Yea Amy. When I first started working the hotels I thought the same things. Check all the places we use to hide stuff. Especialy the boys when they had rooms. I am too lazy to go lifting beds and tables and pulling ceiling tiles down and stuff now. LOL
Even the pot smokers we have that stay there arent stupid enough to leave one tiny clip or seed behind. What is it about cocaine users that they have to leave a trail behind/ I know I just didnt care when I was out there like that. I use to walk around with my pipe stuck in my ponytail. Like pebbles. Thats how stupid I was.

But I am just so grateful I didnt do what I would have before. And that would be to take those things and scrape em. Thats gross I know. But I would have back in my sicker days.
Then it would have been on and poppin.
I am so glad I dont have to be a slave to that crap now.
And yes..I was very very angry! And it did make me think of all the times we use to set up in hotels. Maybe this will be a tiny wake up for whoever was in there. He has a credit card. So he must have a decent life goin on.

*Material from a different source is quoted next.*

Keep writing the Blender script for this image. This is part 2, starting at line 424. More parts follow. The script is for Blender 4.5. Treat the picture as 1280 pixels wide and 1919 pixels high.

Maybe he will be scared and chill out even for a little while.

Aysha 09-29-2009 06:29 AM


Originally Posted by chrisinaustin (Post 2383339)
It's helpful to remember that the people who left the stuff behind in the room are addicts who are sick. We all were in that place at one time. I did countless things that were inconsiderate and hurtful and was never even remotely aware of it -- wasn't aware of anything outside myself.

There but for the grace of God go I, or as I read recently, more accurately: There go I.

Yea.>I agree to a point. But as early as I am in my recovery. And this is goin to sound awful. But hey. It is what it is.
Just like in the street. If it comes down to me or them. Meaning their addiction or my recovery. Guess what? Its goin to be my recovery.
Yes. I have been there. Too many times. So I know how it is. But we got away with it all the time. When I finally started feeling the consequences for my actions. Thats when I started to see a little more what my actions were doing. Not only to me but others as well.
But I get what your saying. But I cant have sympathy for it to a degree. For that exact reason. what if a child had stayed in that room after them and they dropped **** somewhere and the kid found it?? So since I have been there with the same selfish unawareness. I am going to be more angry. Because it is senseless.

DonneIslanding 09-29-2009 06:36 AM

:agree

Your anger is reasonable, but you stayed strong and handled it like a professional. Well done!